From 15 May through 11 August 2024, the Arsenal pavilion of Tsarskoe Selo offers the exhibition 'Costume Armour' of the Mournful Knight from the State Hermitage Collection.

The one-piece exhibition showcases a rare early-sixteenth-century suit of armour that was possibly used in the funeral ceremony of Empress Elizabeth Petrovna in 1762.

Probably North German, the suit was transferred to Tsarskoe Selo from the Memorial Hall (later the Artillery Museum) in St Petersburg. It was painted black for imperial funeral ceremonies with the Happy and Mournful Knights, the allegorical participants in the golden and black armours symbolising life and death. The suit was stored in the Arsenal until the arms and armour collection of Nicholas I and Alexander II was moved to the Hermitage in the 1880s, where the black paint was later removed. Now, the permanent display in the Arsenal includes Russia's only complete surviving set of the Happy Knight and Mournful Knight suits used for the nineteenth-century imperial funeral ceremonies.

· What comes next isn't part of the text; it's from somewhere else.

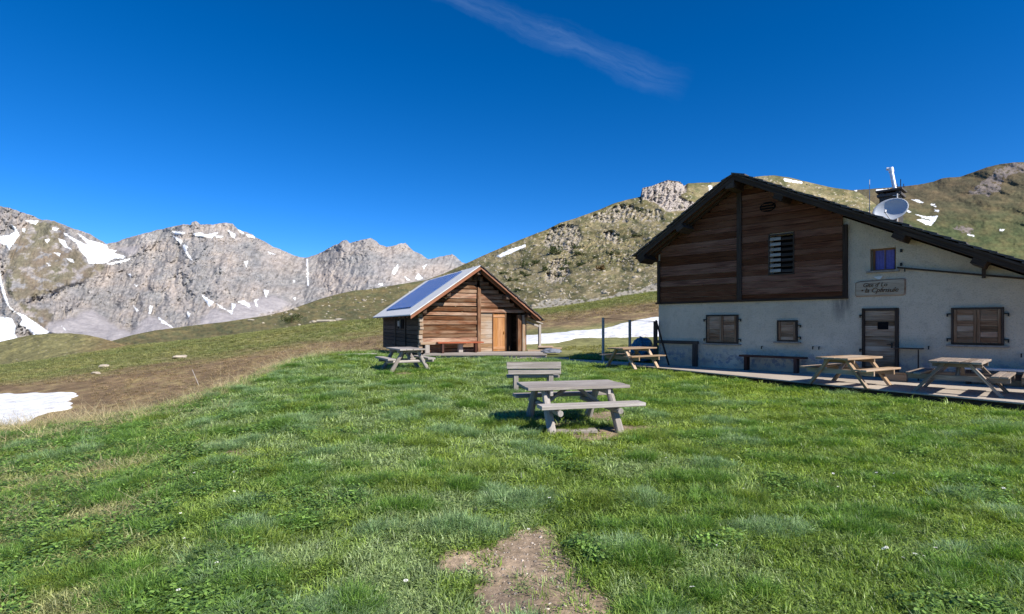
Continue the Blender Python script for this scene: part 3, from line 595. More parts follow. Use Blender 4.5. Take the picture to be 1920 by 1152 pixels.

The Hermitage armour was designed for foot tournaments gaining popularity among Renaissance aristocracies throughout Europe as the importance of infantry in battle grew since the early sixteenth century. Knowing that foot combatants mainly aimed to stab each other in unprotected areas, manufacturers made every effort to make their armors as safe as possible. Hence the plated elbows and armpits on the Hermitage suit. Its unusual shoulder design suggests that the armour could be used for equestrian tournaments as well. As a so-called "costume armour", the suit imitates some elements of colourful civilian puffed and slashed clothes that came into fashion in the early sixteenth century.

This exhibition continues a joint project between Tsarskoe Selo and the State Hermitage launched several years ago to showcase objects from the former collection of the Arsenal.